TO BE DONE ->
The listing below must be repeated word for word, with its images excluded.

══════════════════════════════

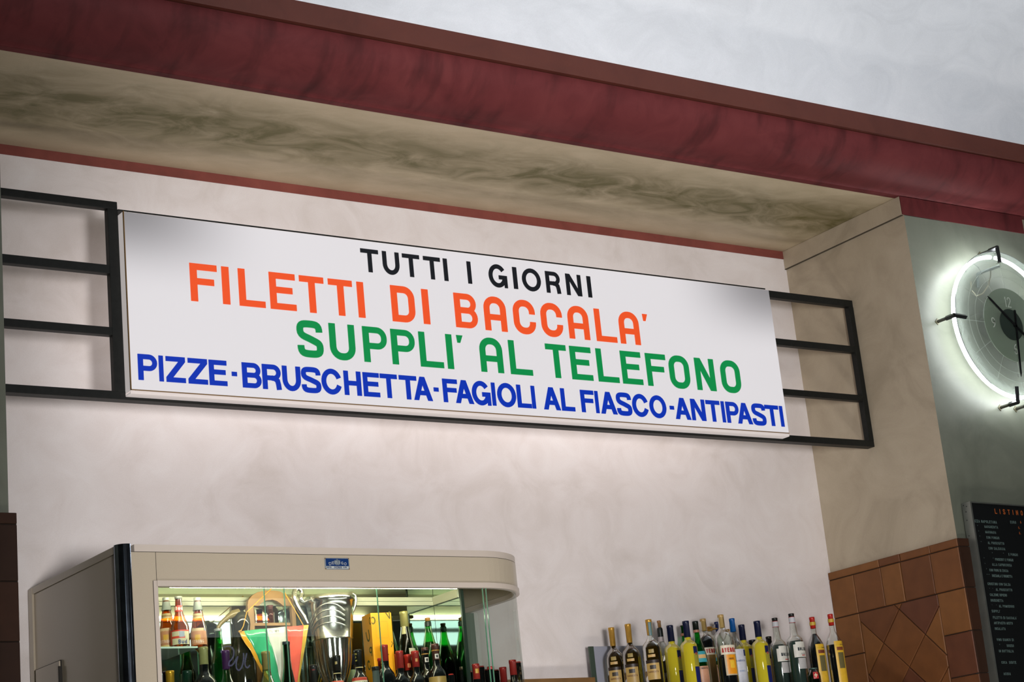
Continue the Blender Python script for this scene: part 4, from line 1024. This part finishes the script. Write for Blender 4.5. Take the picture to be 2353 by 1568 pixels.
bottle(1765.5, 1463.5, 6.80, ZSH, 'bitters_bottle', 'dark bottle with a low black cap and an orange and blue beach label', 'liqueurs on the right shelf', GL['dark'], [(13, 4), (14, 34), (19, 50), (33, 80), (37, 100)], (14, 15, 44, (14, 15, 12), .1),
       [('label', 108, 330, 48, (204, 154, 90), .8, 8), ('label_sea', 146, 330, 22, (40, 140, 180), 1.1, 26), ('label_sand', 168, 330, 14, (190, 140, 60), 1.4, 36)])
anis = [(13, 5), (14.5, 50), (16.5, 75), (19, 100), (26, 108), (36, 120), (41, 140), (42, 200)]
sx_ = [('neck_label', 16, 44, 180, (178, 180, 184), .9), ('neck_line', 16, 18, 180, (170, 60, 60), 1.3), ('neck_line', 42, 44, 180, (170, 60, 60), 1.3), ('label', 148, 208, 60, (196, 194, 184), .8, 38), ('label_tab', 136, 150, 38, (200, 198, 188), .8, 32), ('label_line', 198, 202, 12, (170, 52, 44), 1.2, 40), ('label_foot', 212, 262, 30, (168, 166, 164), .8, 30)]
bottle(1779.5, 1421, 6.67, ZSH, 'anise_bottle', 'clear anise bottle with a black cap and white neck band, second tallest', 'anise bottles with black caps', GL['clear'], anis, (14, 14, 15, (14, 16, 16), .1), sx_, [('MOLINARI', 184, 15, (24, 34, 40), 1.3, 48, .46, .22)], liquid=(solid('dim_green_liquid', rgb(44, 56, 52), .1), 128, 0))
bottle(1817.5, 1411, 6.59, ZSH, 'anise_bottle', 'clear anise bottle with a white label, tallest bottle on the shelf', 'anise bottles with black caps', GL['clear'], anis, (14, 14, 16, (14, 16, 16), .1), sx_, [('MOLINARI', 178, 15, (24, 34, 40), 1.3, 48, .46, .22), ('EXTRA', 196, 6, (100, 100, 100), 1.3, 40, .6)], liquid=(solid('dim_green_liquid', rgb(40, 54, 50), .1), 130, 0))
rum = [(12, 5), (12.5, 62), (13.5, 82), (26, 104), (37, 130), (40, 150)]
rcap = (13, 13.5, 54, (170, 36, 28), .1)
rx_ = [('cap_band', 24, 40, 180, (182, 150, 50), 2.4), ('label', 132, 330, 38, (206, 164, 44), .8, 28), ('label_print', 160, 176, 26, (120, 66, 40), 1.0, 30), ('label_picture', 186, 260, 22, (96, 88, 52), 1.0, 30)]
bottle(1865, 1419, 6.62, ZSH, 'rum_bottle', 'dark rum bottle with a red and gold capsule, left of the pair by the tiles', 'rum bottles with red and gold capsules', GL['clear'], rum, rcap, rx_, [('LAMB', 174, 12, (96, 44, 30), 1.4, 30, .6)], liquid=(GL['dark'], 80, 0))
bottle(1907, 1412, 6.56, ZSH, 'rum_bottle', 'half full rum bottle with a red and gold capsule touching the tiled pier', 'rum bottles with red and gold capsules', GL['clear'], rum, rcap, rx_, liquid=(GL['dark'], 146, 0))
bottle(1868, 1536, 6.51, ZSH, 'short_bottle', 'low green bottle with a ridged cap and a round red cross badge', 'liqueurs on the right shelf', GL['dkgreen'], [(16, 2), (20, 12), (28, 26), (30, 40)], (20, 21, 7, (60, 84, 76), .3), [('red_badge', 20, 52, 24, (172, 40, 40), 1.0, 10), ('badge_cross', 32, 38, 14, (206, 190, 160), 1.4, 10), ('badge_cross', 26, 46, 4, (206, 190, 160), 1.5, 10)])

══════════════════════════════

TASK RESPONSE ->
Continue the Blender Python script for this scene: part 4, from line 1024. This part finishes the script. Write for Blender 4.5. Take the picture to be 2353 by 1568 pixels.
bottle(1765.5, 1463.5, 6.80, ZSH, 'bitters_bottle', 'dark bottle with a low black cap and an orange and blue beach label', 'liqueurs on the right shelf', GL['dark'], [(13, 4), (14, 34), (19, 50), (33, 80), (37, 100)], (14, 15, 44, (14, 15, 12), .1),
       [('label', 108, 330, 48, (204, 154, 90), .8, 8), ('label_sea', 146, 330, 22, (40, 140, 180), 1.1, 26), ('label_sand', 168, 330, 14, (190, 140, 60), 1.4, 36)])
anis = [(13, 5), (14.5, 50), (16.5, 75), (19, 100), (26, 108), (36, 120), (41, 140), (42, 200)]
sx_ = [('neck_label', 16, 44, 180, (178, 180, 184), .9), ('neck_line', 16, 18, 180, (170, 60, 60), 1.3), ('neck_line', 42, 44, 180, (170, 60, 60), 1.3), ('label', 148, 208, 60, (196, 194, 184), .8, 38), ('label_tab', 136, 150, 38, (200, 198, 188), .8, 32), ('label_line', 198, 202, 12, (170, 52, 44), 1.2, 40), ('label_foot', 212, 262, 30, (168, 166, 164), .8, 30)]
bottle(1779.5, 1421, 6.67, ZSH, 'anise_bottle', 'clear anise bottle with a black cap and white neck band, second tallest', 'anise bottles with black caps', GL['clear'], anis, (14, 14, 15, (14, 16, 16), .1), sx_, [('MOLINARI', 184, 15, (24, 34, 40), 1.3, 48, .46, .22)], liquid=(solid('dim_green_liquid', rgb(44, 56, 52), .1), 128, 0))
bottle(1817.5, 1411, 6.59, ZSH, 'anise_bottle', 'clear anise bottle with a white label, tallest bottle on the shelf', 'anise bottles with black caps', GL['clear'], anis, (14, 14, 16, (14, 16, 16), .1), sx_, [('MOLINARI', 178, 15, (24, 34, 40), 1.3, 48, .46, .22), ('EXTRA', 196, 6, (100, 100, 100), 1.3, 40, .6)], liquid=(solid('dim_green_liquid', rgb(40, 54, 50), .1), 130, 0))
rum = [(12, 5), (12.5, 62), (13.5, 82), (26, 104), (37, 130), (40, 150)]
rcap = (13, 13.5, 54, (170, 36, 28), .1)
rx_ = [('cap_band', 24, 40, 180, (182, 150, 50), 2.4), ('label', 132, 330, 38, (206, 164, 44), .8, 28), ('label_print', 160, 176, 26, (120, 66, 40), 1.0, 30), ('label_picture', 186, 260, 22, (96, 88, 52), 1.0, 30)]
bottle(1865, 1419, 6.62, ZSH, 'rum_bottle', 'dark rum bottle with a red and gold capsule, left of the pair by the tiles', 'rum bottles with red and gold capsules', GL['clear'], rum, rcap, rx_, [('LAMB', 174, 12, (96, 44, 30), 1.4, 30, .6)], liquid=(GL['dark'], 80, 0))
bottle(1907, 1412, 6.56, ZSH, 'rum_bottle', 'half full rum bottle with a red and gold capsule touching the tiled pier', 'rum bottles with red and gold capsules', GL['clear'], rum, rcap, rx_, liquid=(GL['dark'], 146, 0))
bottle(1868, 1536, 6.51, ZSH, 'short_bottle', 'low green bottle with a ridged cap and a round red cross badge', 'liqueurs on the right shelf', GL['dkgreen'], [(16, 2), (20, 12), (28, 26), (30, 40)], (20, 21, 7, (60, 84, 76), .3), [('red_badge', 20, 52, 24, (172, 40, 40), 1.0, 10), ('badge_cross', 32, 38, 14, (206, 190, 160), 1.4, 10), ('badge_cross', 26, 46, 4, (206, 190, 160), 1.5, 10)])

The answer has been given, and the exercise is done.